October 30, 2004

Acrobat Reader 6.0 (and 6.0.1) freeze and other performance problems

My parents home office computer has had all kinds of problems with their ability to read PDF files for about 6 months now.

The last time I was in town, before I left my Dad mentioned that Adobe Acrobat Reader 6.0.1 was having problems getting past the splash screen. He said it would load the splash screen, then freeze, and you'd have to kill it manually to get it to go away. So, in an attempt to fix the problem I did the first thing you should always do when a program is being nasty. I cried like a baby. Shortly after that, I uninstalled the program and reinstalled it to see if it was a setting that had been changed, or some kind of freak incident. Well, that didn't do it and I didn't have time to look at the problem in more detail.

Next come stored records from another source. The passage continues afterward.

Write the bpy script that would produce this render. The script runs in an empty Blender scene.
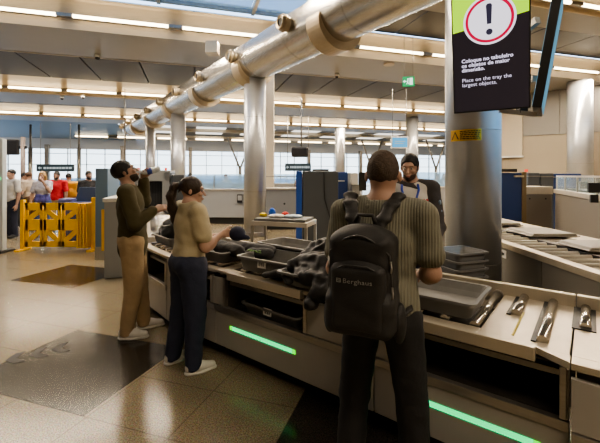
import bpy, math, random
import numpy as np
from mathutils import Vector, Matrix, Euler
random.seed(7); rng = np.random.default_rng(5)
SC = bpy.context.scene
COL = SC.collection
V = Vector
F0 = 370.0; HZ = 175.0; EYE = 1.65
def W(px, py, Y):
    return V(((px-300)/F0*Y, Y, EYE-(py-HZ)/F0*Y))
def X_at(px, Y): return (px-300)/F0*Y
def Z_at(py, Y): return EYE-(py-HZ)/F0*Y
def R(d): return math.radians(d)
# ------------------------------------------------------------------ materials
MATS = {}
def mat(name, col, rough=.5, metal=0., noise=0., nscale=20., bump=0., bscale=60., emit=None, estr=0., stretch=(1,1,1),
        alpha=1., trans=0., spec=.5, coat=0., sheen=0.):
    if name in MATS: return MATS[name]
    m = bpy.data.materials.new(name); m.use_nodes = True
    nt = m.node_tree; b = nt.nodes['Principled BSDF']
    b.inputs['Base Color'].default_value = (*col, 1)
    b.inputs['Roughness'].default_value = rough
    b.inputs['Metallic'].default_value = metal
    b.inputs['Specular IOR Level'].default_value = spec
    b.inputs['Alpha'].default_value = alpha
    b.inputs['Transmission Weight'].default_value = trans
    b.inputs['Coat Weight'].default_value = coat
    b.inputs['Sheen Weight'].default_value = sheen
    if emit: 
        b.inputs['Emission Color'].default_value = (*emit, 1); b.inputs['Emission Strength'].default_value = estr
    tc = nt.nodes.new('ShaderNodeTexCoord'); mp = nt.nodes.new('ShaderNodeMapping')
    mp.inputs['Scale'].default_value = stretch
    nt.links.new(tc.outputs['Object'], mp.inputs['Vector'])
    n = nt.nodes.new('ShaderNodeTexNoise'); n.inputs['Scale'].default_value = nscale; n.inputs['Detail'].default_value = 4
    nt.links.new(mp.outputs[0], n.inputs['Vector'])
    mx = nt.nodes.new('ShaderNodeMixRGB'); mx.blend_type = 'MULTIPLY'; mx.inputs[0].default_value = 1
    mr = nt.nodes.new('ShaderNodeMapRange'); mr.inputs[1].default_value = .3; mr.inputs[2].default_value = .7
    mr.inputs[3].default_value = 1-noise; mr.inputs[4].default_value = 1+noise*.5
    nt.links.new(n.outputs[0], mr.inputs[0]); mx.inputs[1].default_value = (*col, 1)
    nt.links.new(mr.outputs[0], mx.inputs[2]); nt.links.new(mx.outputs[0], b.inputs['Base Color'])
    if bump:
        n2 = nt.nodes.new('ShaderNodeTexNoise'); n2.inputs['Scale'].default_value = bscale; n2.inputs['Detail'].default_value = 5
        nt.links.new(mp.outputs[0], n2.inputs['Vector'])
        bp = nt.nodes.new('ShaderNodeBump'); bp.inputs['Strength'].default_value = bump; bp.inputs['Distance'].default_value = .02
        nt.links.new(n2.outputs[0], bp.inputs['Height']); nt.links.new(bp.outputs[0], b.inputs['Normal'])
    MATS[name] = m
    return m
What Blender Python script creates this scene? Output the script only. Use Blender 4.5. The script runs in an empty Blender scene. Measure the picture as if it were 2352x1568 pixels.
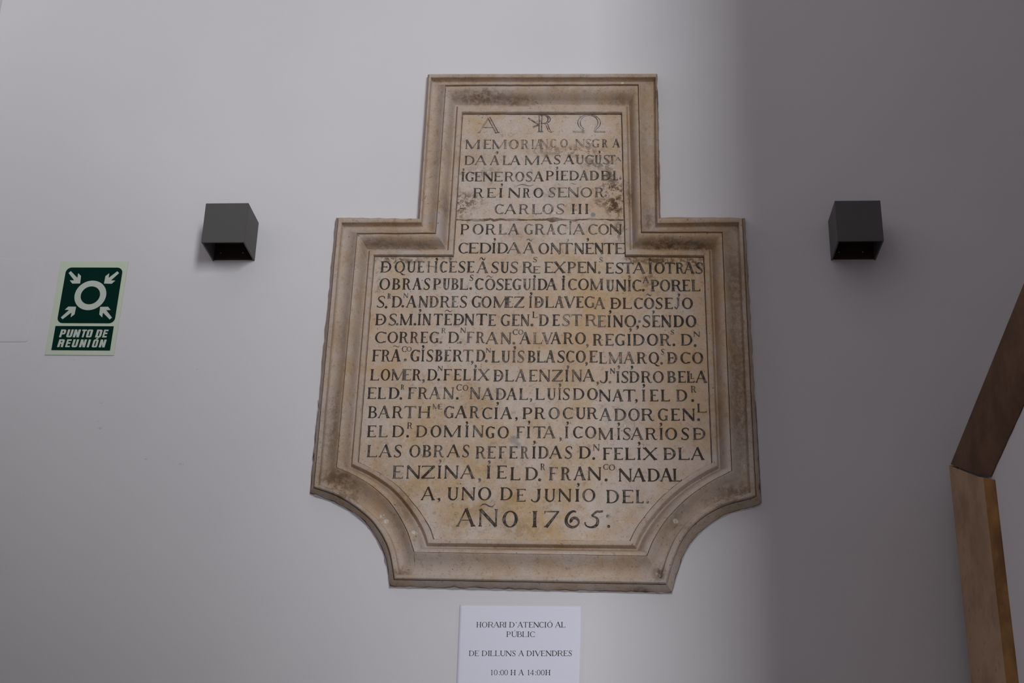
import bpy, bmesh, math, random
from mathutils import Vector, noise as mnoise

# ---------------------------------------------------------------- camera, world, light, exposure
SC = bpy.context.scene
COL = SC.collection
CAMZ = 1.60                                   # eye height above the floor (m)
F_PX = 3115.21                                # focal length for a 2352 px wide frame
YAW, PITCH, ROLL = -0.07466, 0.38951, 0.02594
DIST = 2.33159                                # camera to plaque wall (wall plane is y = 0)

cy, sy, cp, sp = math.cos(YAW), math.sin(YAW), math.cos(PITCH), math.sin(PITCH)
FWD = Vector((sy*cp, cy*cp, sp))
_r = Vector((cy, -sy, 0)); _u = _r.cross(FWD)
RIGHT = math.cos(ROLL)*_r + math.sin(ROLL)*_u
UP = -math.sin(ROLL)*_r + math.cos(ROLL)*_u
CAM = Vector((0, -DIST, CAMZ))

cam_data = bpy.data.cameras.new('camera')
cam_data.sensor_width = 36.0
cam_data.lens = F_PX/2352*36.0
cam = bpy.data.objects.new('camera', cam_data); COL.objects.link(cam)
from mathutils import Matrix
M = Matrix((RIGHT, UP, -FWD)).transposed().to_4x4(); M.translation = CAM
cam.matrix_world = M
SC.camera = cam
cam_data.clip_start = 0.02

SC.view_settings.view_transform = 'Standard'
SC.view_settings.look = 'None'
SC.view_settings.gamma = 1.0
SC.view_settings.use_curve_mapping = False
SC.view_settings.exposure = 0.0

W = bpy.data.worlds.new('world'); SC.world = W; W.use_nodes = True
bg = W.node_tree.nodes['Background']
bg.inputs[0].default_value = (1.0, 0.92, 0.91, 1)
bg.inputs[1].default_value = 0.125

def area(name, loc, target, sx, sz, power, color):
    l = bpy.data.lights.new(name, 'AREA'); l.shape = 'RECTANGLE'; l.size = sx; l.size_y = sz
    l.energy = power; l.color = color
    o = bpy.data.objects.new(name, l); COL.objects.link(o); o.location = loc
    o.rotation_euler = (Vector(target)-Vector(loc)).to_track_quat('-Z', 'Y').to_euler()
    return o
# daylight entering by a tall, narrow window high up behind and to the right of the camera
area('window_daylight', (2.14, -7.0, 3.5), (-0.3, 0, 2.4), 1.0, 2.9, 240, (0.95, 0.985, 1.0))

# ---------------------------------------------------------------- helpers
def bp(px, py, h=0.0):
    """point of the wall-parallel plane y=-h seen at pixel (px,py) of the photograph -> (x, z)"""
    d = FWD*F_PX + RIGHT*(px-1176) - UP*(py-784)
    t = (-h - CAM.y)/d.y
    p = CAM + d*t
    return Vector((p.x, p.z))

def bpx(px, py, X):
    """point of the plane x=X seen at pixel -> (y, z)"""
    d = FWD*F_PX + RIGHT*(px-1176) - UP*(py-784)
    t = (X-CAM.x)/d.x
    p = CAM + d*t
    return Vector((p.y, p.z))

def link(name, me, mat=None, parent=None):
    o = bpy.data.objects.new(name, me); COL.objects.link(o)
    if mat: me.materials.append(mat)
    if parent:
        o.parent = parent
        off = parent.matrix_basis.translation
        cur = parent
        tot = Vector((0, 0, 0))
        while cur:
            tot += cur.location; cur = cur.parent
        for v in me.vertices: v.co -= tot
    return o

def mesh(name, verts, faces, mat=None, parent=None, smooth=None):
    me = bpy.data.meshes.new(name); me.from_pydata([tuple(v) for v in verts], [], faces); me.update()
    bm = bmesh.new(); bm.from_mesh(me); bmesh.ops.recalc_face_normals(bm, faces=bm.faces); bm.to_mesh(me); bm.free()
    if smooth is not None:
        me.polygons.foreach_set('use_smooth', [True]*len(me.polygons))
        me.set_sharp_from_angle(angle=math.radians(smooth))
    return link(name, me, mat, parent)

def box(bm, x0, x1, y0, y1, z0, z1):
    vs = [bm.verts.new((x, y, z)) for x in (x0, x1) for y in (y0, y1) for z in (z0, z1)]
    for f in ((0,1,3,2),(4,6,7,5),(0,4,5,1),(2,3,7,6),(0,2,6,4),(1,5,7,3)):
        bm.faces.new([vs[i] for i in f])

def bmobj(name, bm, mat, parent=None, bevel=0, seg=2, smooth=None):
    bmesh.ops.recalc_face_normals(bm, faces=bm.faces)
    if bevel: bmesh.ops.bevel(bm, geom=list(bm.edges), offset=bevel, segments=seg, affect='EDGES', profile=.5)
    me = bpy.data.meshes.new(name); bm.to_mesh(me); bm.free()
    if smooth is not None:
        me.polygons.foreach_set('use_smooth', [True]*len(me.polygons))
        me.set_sharp_from_angle(angle=math.radians(smooth))
    return link(name, me, mat, parent)

def tag(o, label, cat, group=None):
    o['label'] = label; o['category'] = cat
    if group: o['group'] = group
    return o

def thing(name, loc, label, cat, group=None):
    o = bpy.data.objects.new(name, None); COL.objects.link(o); o.location = loc; o.empty_display_size = .05
    return tag(o, label, cat, group)

def structure(o, label=None):
    o['kind'] = 'structure'
    if label: o['label'] = label
    return o

def lin(r, g, b):
    f = lambda c: (c/255/12.92) if c/255 <= .04045 else ((c/255+.055)/1.055)**2.4
    return (f(r), f(g), f(b), 1)

class NT:
    """small node-tree builder"""
    def __init__(s, name, rough=.8, spec=.3):
        s.m = bpy.data.materials.new(name); s.m.use_nodes = True
        s.t = s.m.node_tree; s.b = s.t.nodes['Principled BSDF']
        s.b.inputs['Roughness'].default_value = rough
        s.b.inputs['Specular IOR Level'].default_value = spec
        s.pos = s.t.nodes.new('ShaderNodeNewGeometry').outputs['Position']
    def n(s, typ, **kw):
        nd = s.t.nodes.new(typ)
        for k, v in kw.items(): setattr(nd, k, v)
        return nd
    def put(s, sock, v):
        if hasattr(v, 'is_linked'): s.t.links.new(v, sock)
        else: sock.default_value = v
    def noise(s, scale, detail=4, rough=.55, dist=0, vec=None, off=None):
        nd = s.n('ShaderNodeTexNoise'); v = vec or s.pos
        if off:
            mp = s.n('ShaderNodeMapping'); s.put(mp.inputs[0], v); mp.inputs[1].default_value = off; v = mp.outputs[0]
        s.put(nd.inputs['Vector'], v); nd.inputs['Scale'].default_value = scale
        nd.inputs['Detail'].default_value = detail; nd.inputs['Roughness'].default_value = rough
        nd.inputs['Distortion'].default_value = dist
        return nd.outputs['Fac']
    def math(s, op, a, b=0.0, c=0.0, clamp=False):
        nd = s.n('ShaderNodeMath', operation=op, use_clamp=clamp)
        s.put(nd.inputs[0], a); s.put(nd.inputs[1], b); s.put(nd.inputs[2], c)
        return nd.outputs[0]
    def ramp(s, v, lo, hi, a=0., b=1.):
        nd = s.n('ShaderNodeMapRange'); nd.clamp = True; nd.interpolation_type = 'SMOOTHSTEP'
        s.put(nd.inputs[0], v)
        for i, x in enumerate((lo, hi, a, b)): nd.inputs[i+1].default_value = x
        return nd.outputs[0]
    def mix(s, f, a, b, mode='MIX'):
        nd = s.n('ShaderNodeMix', data_type='RGBA', blend_type=mode)
        s.put(nd.inputs[0], f); s.put(nd.inputs[6], a); s.put(nd.inputs[7], b)
        return nd.outputs[2]
    def sep(s, v=None):
        nd = s.n('ShaderNodeSeparateXYZ'); s.put(nd.inputs[0], v or s.pos); return nd.outputs
    def blob(s, x, z, rx, rz, soft=.5):
        """elliptic mask around the world point (x,z) on the wall"""
        mp = s.n('ShaderNodeMapping', vector_type='TEXTURE'); s.put(mp.inputs[0], s.pos)
        mp.inputs[1].default_value = (x, 0, z); mp.inputs[3].default_value = (rx, 5, rz)
        ln = s.n('ShaderNodeVectorMath', operation='LENGTH'); s.put(ln.inputs[0], mp.outputs[0])
        return s.ramp(ln.outputs['Value'], 1.0, 1.0-soft)
    def bump(s, h, strength=.3, dist=.002):
        nd = s.n('ShaderNodeBump'); nd.inputs['Strength'].default_value = strength
        nd.inputs['Distance'].default_value = dist; s.put(nd.inputs['Height'], h)
        s.t.links.new(nd.outputs[0], s.b.inputs['Normal'])
    def color(s, c): s.put(s.b.inputs['Base Color'], c)

def plain(name, rgb, rough=.6, spec=.3, metal=0, mottling=.06):
    t = NT(name, rough, spec); t.b.inputs['Metallic'].default_value = metal
    c = lin(*rgb); d = tuple(x*(1-mottling*2) for x in c[:3])+(1,)
    t.color(t.mix(t.noise(60, 5), c, d)); return t.m

# ---------------------------------------------------------------- materials
def mat_plaster():
    t = NT('white_wall_paint', .85, .2)
    big = t.noise(1.3, 3); fine = t.noise(38, 4)
    c = t.mix(t.ramp(big, .35, .65), lin(228, 225, 228), lin(222, 219, 222))
    c = t.mix(t.ramp(fine, .68, .85, 0, .25), c, lin(205, 200, 202))
    # a few small scuffs left on the paint
    for (px, py, r) in ((229, 983, .006), (224, 968, .004), (335, 1054, .004), (416, 1066, .007), (170, 826, .003), (232, 925, .004), (452, 848, .003)):
        p = bp(px, py)
        k = t.math('MULTIPLY', t.blob(p.x, p.y, r, r*.55, .9), t.ramp(t.noise(420, 2), .42, .6, 0, .45))
        c = t.mix(k, c, lin(120, 112, 112))
    t.color(c)
    h = t.math('ADD', t.noise(9, 3), t.math('MULTIPLY', t.noise(160, 3), .22))
    t.bump(h, .16, .004)
    return t.m

def stone_base(t, warm_bias=0.0):
    big = t.noise(3.2, 5, .6, .4); med = t.noise(17, 6, .66, .3, off=(3, 1, 2)); fine = t.noise(95, 6, .7); grain = t.noise(380, 3, .6)
    k = t.math('ADD', t.math('MULTIPLY', big, .55), t.math('MULTIPLY', med, .45))
    c = t.mix(t.ramp(k, .42-warm_bias, .62-warm_bias), lin(206, 190, 179), lin(197, 167, 133))
    c = t.mix(t.ramp(t.noise(8, 6, .65, .3, off=(9, 4, 7)), .50, .70, 0, .45), c, lin(170, 142, 112))
    c = t.mix(t.ramp(t.noise(26, 5, .7, .2, off=(2, 9, 1)), .55, .70, 0, .38), c, lin(206, 194, 186))
    c = t.mix(t.ramp(fine, .52, .72, 0, .50), c, lin(138, 114, 94))
    c = t.mix(t.ramp(fine, .46, .28, 0, .45), c, lin(220, 210, 200))
    c = t.mix(t.ramp(grain, .56, .74, 0, .38), c, lin(112, 92, 78))
    return c, fine, grain, med

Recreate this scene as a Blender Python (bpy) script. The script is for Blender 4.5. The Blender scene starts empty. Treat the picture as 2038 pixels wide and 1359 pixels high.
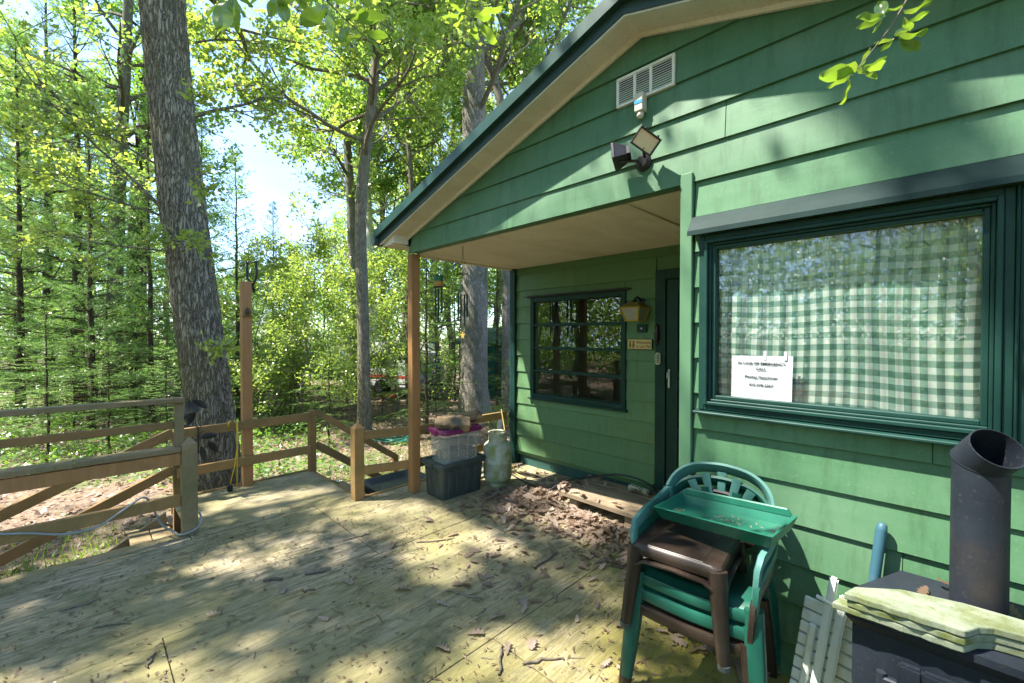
import bpy, bmesh, math, random
import numpy as np
from mathutils import Vector, Matrix, Quaternion

# ------------------------------------------------------------------ camera, sky, sun, exposure
S = bpy.context.scene
C = S.collection
cam_d = bpy.data.cameras.new('camera'); cam = bpy.data.objects.new('camera', cam_d); C.objects.link(cam)
cam.location = (0, 0, 1.58)
cam.rotation_euler = (math.radians(90 - 0.84), 0, math.radians(45))
cam_d.sensor_width = 36; cam_d.lens = 15.10; cam_d.clip_start = 0.05; cam_d.clip_end = 600
S.camera = cam
SUN = Vector((0.20, 0.25, -0.53)).normalized()            # the way sunlight travels
W = bpy.data.worlds.new('World'); S.world = W; W.use_nodes = True
wn = W.node_tree; bg = wn.nodes['Background']
sky = wn.nodes.new('ShaderNodeTexSky'); sky.sky_type = 'NISHITA'; sky.sun_disc = False
sky.sun_elevation = math.asin(-SUN.z); sky.sun_rotation = math.atan2(-SUN.x, -SUN.y)
sky.air_density = 0.7; sky.dust_density = 0.4; sky.ozone_density = 3.0
tc = wn.nodes.new('ShaderNodeTexCoord'); mp = wn.nodes.new('ShaderNodeMapping'); mp.inputs['Scale'].default_value = (1.2, 1.2, 3.5)
cn = wn.nodes.new('ShaderNodeTexNoise'); cn.inputs['Scale'].default_value = 1.9; cn.inputs['Detail'].default_value = 7
cr = wn.nodes.new('ShaderNodeValToRGB'); cr.color_ramp.elements[0].position = 0.47; cr.color_ramp.elements[1].position = 0.72
cr.color_ramp.elements[1].color = (0.75, 0.75, 0.75, 1)
cm = wn.nodes.new('ShaderNodeMix'); cm.data_type = 'RGBA'; cm.inputs[7].default_value = (1.05, 1.15, 1.3, 1)
wn.links.new(tc.outputs['Generated'], mp.inputs[0]); wn.links.new(mp.outputs[0], cn.inputs[0]); wn.links.new(cn.outputs[0], cr.inputs[0])
wn.links.new(cr.outputs[0], cm.inputs[0]); wn.links.new(sky.outputs[0], cm.inputs[6]); wn.links.new(cm.outputs[2], bg.inputs[0])
bg.inputs[1].default_value = 0.118
sd = bpy.data.lights.new('sun', 'SUN'); sun = bpy.data.objects.new('sun', sd); C.objects.link(sun)
sd.energy = 3.0; sd.angle = math.radians(0.7); sd.color = (1.0, 0.94, 0.84)
sun.rotation_euler = SUN.to_track_quat('-Z', 'Y').to_euler(); sun.location = (-8, -10, 20)
S.view_settings.view_transform = 'Standard'; S.view_settings.look = 'None'
S.view_settings.exposure = 2.6; S.view_settings.gamma = 1.0
cy = S.cycles
cy.max_bounces = 9; cy.diffuse_bounces = 6; cy.glossy_bounces = 3; cy.transmission_bounces = 6; cy.transparent_max_bounces = 8
cy.use_denoising = True; cy.sample_clamp_indirect = 6.0; cy.caustics_reflective = False; cy.caustics_refractive = False

# ------------------------------------------------------------------ helpers
R = random.Random(7)
def tag(o, label, cat, group=None, kind=None):
    if label: o['label'] = label
    if cat: o['category'] = cat
    if group: o['group'] = group
    if kind: o['kind'] = kind
    return o
def thing(name, label, cat, loc=(0, 0, 0), rz=0, group=None, rot=None):
    o = bpy.data.objects.new(name, None); C.objects.link(o); o.empty_display_size = 0.1
    o.location = loc; o.rotation_euler = rot if rot else (0, 0, rz)
    return tag(o, label, cat, group)
def link(name, me, m, parent=None):
    o = bpy.data.objects.new(name, me); C.objects.link(o)
    if m is not None and not me.materials:
        me.materials.append(M[m] if isinstance(m, str) else m)
    if parent: o.parent = parent
    return o
def copy_tree(o, parent=None):
    c = o.copy(); C.objects.link(c); c.parent = parent
    for ch in list(o.children): copy_tree(ch, c)
    return c
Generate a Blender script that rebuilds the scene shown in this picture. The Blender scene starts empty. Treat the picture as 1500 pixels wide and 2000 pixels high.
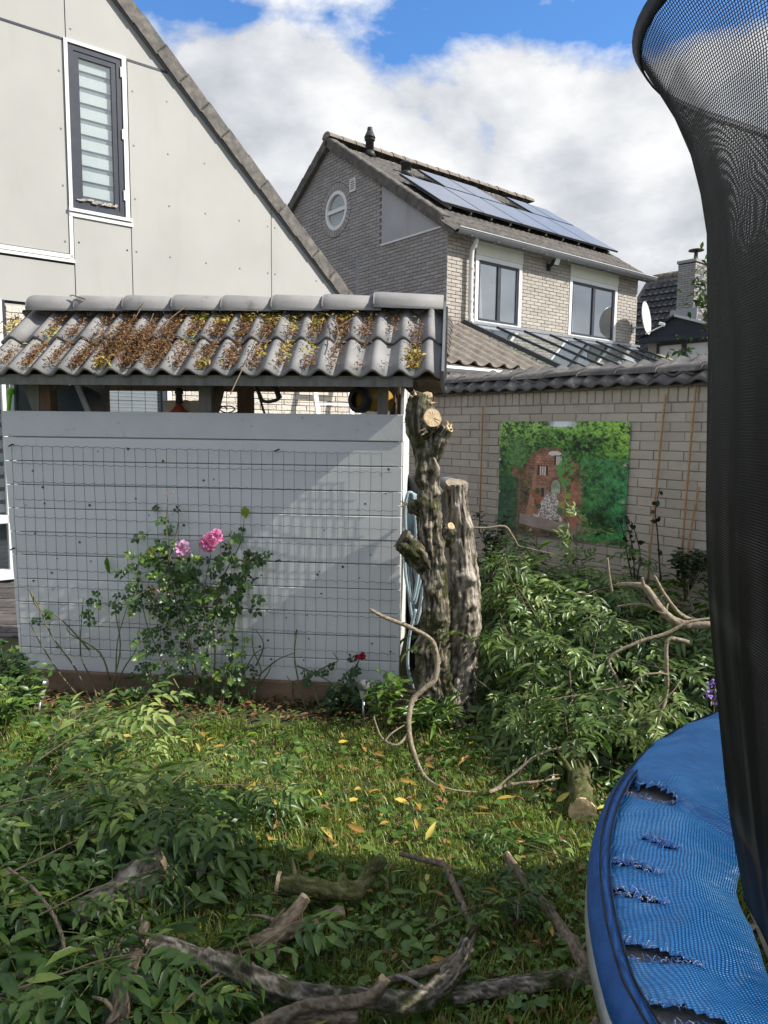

So, today I sat down once again to fix it. I installed and uninstalled it... no good. It still hung up on the splash screen and would use about 89% of the cpu consistently until I ended the task with CTRL-ALT-DEL. So, I did the risky thing, and went into "regedit" and deleted any registry entries that I thought might be related to adobe. It was a longshot, I know, but desperate times call for desperate measures.

I looked around online a bit and found that some other people had fixed similar problems by deleting temporary files from their C:\Documents and Settings\(Username)\Local Settings\Temp\ directory. It turns out that Adobe, for some reason, created all these temp files... maybe for every PDF file that has been viewed... who knows. Deleting all these files, numbering in the thousands, alleviated the problem.

Windows Explorer locked up on me when I tried to delete all of them, so I went old school on the problem and loaded up the command prompt. I did this by going to the start menu, select run, and type "cmd" in the box and hit enter. After this, I navigated to the directory listed above with "cd C:\Documents and Settings\(your username here)\Local Settings\Temp\" and hit enter. The command I used was "del *.tmp". This just deleted all the files that ended with .tmp. As soon as I did this, the program started up with no problems.

Lastly, I found a method for decreasing the load time dramatically. You can find instructions here. It worked well for me, and I hope it works well for anyone else who stumbles across this page. Note that in the article it says that using this method will disable the ability of acrobat to read encrypted PDF files. However, in all my days of reading PDF's, I don't think I've had need to read one of those. Also, I think it may have stunted my ability to update acrobat... but you can just switch the folder names back, and update... I switched the folders back, tried to update again, and it updated as it was supposed to.